I'll get my one complaint out of the way: The formatting doesn't work at times.  This hardcover book's footprint is 7.5 by 5.1 inches (comparable to a mass market paperback)  but looks like it was intended to be in a larger formats.  Being a full-color hardcover full of photos with all of the pages being thick slick paper, it looks...wrong at that small size.  The text is usually fine, except for few faux handwritten pages, which can be pretty hard to read.

That said, for the most part, it's not an issue.  It's a fun, well-written book and the layout enhances it for the most part.  Hurley does a great job explaining everything about the match for those not familiar with the participants, promotions, stipulations, etc.  Also, to be clear, this book is not just about weird and wacky stipulations.  Hurley covers riots, unplanned finishes, equipment mishaps, odd gimmick finishes, wrestlers shooting on each other.

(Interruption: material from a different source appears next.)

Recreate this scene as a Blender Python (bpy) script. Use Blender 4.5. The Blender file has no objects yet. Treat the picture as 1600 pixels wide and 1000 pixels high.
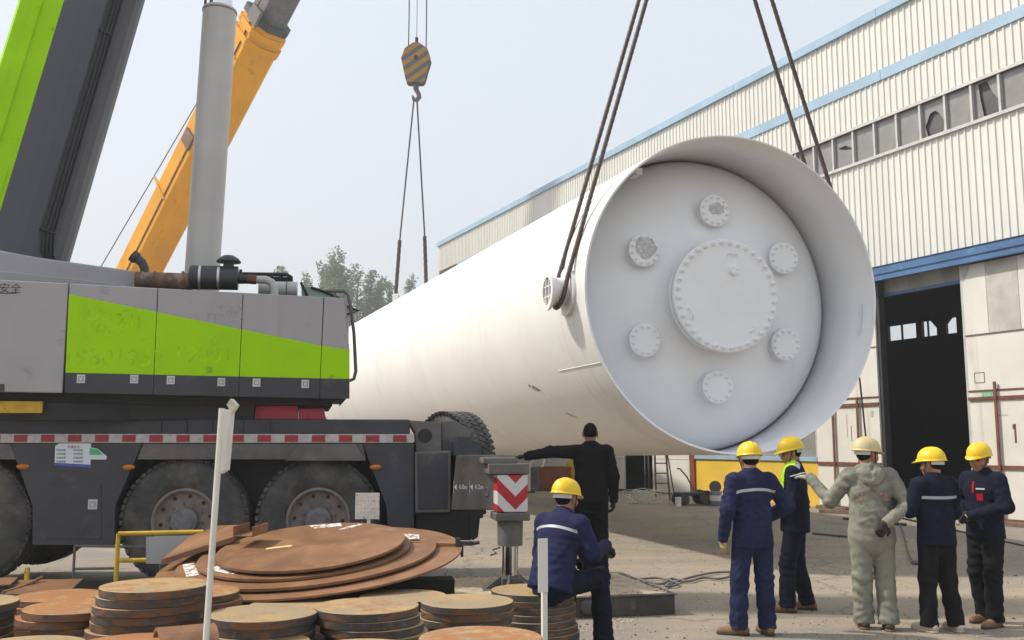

If these stories are new to you, you're going to have a lot of fun using it as a reference for looking up interesting wrestling videos online on YouTube, DailyMotion, etc.  Not all of the matches discussed in the book were recorded, but plenty were, and some, like the Buddy Wayne vs Buddy Rose match where the ring breaks, first got widespread attention from showing up online.  Others, like The Rockers' subsquently overturned WWF Tag Title win over The Hart Foundation, were infamous for years but only became available on video recently.

The book is on the short side at 181 pages including a few blanks at the beginning, but given the presentation and relatively low price of $14.95 retail and $10.79 at Amazon, it's not a bad deal at all like Brock Lesnar's book is.

There's not much more to say.  It's a great introduction to wrestling folklore from all over the world.  If you want to start diving into some of the more entertaining stories throughout history, this is a great starter kit.  Recommended.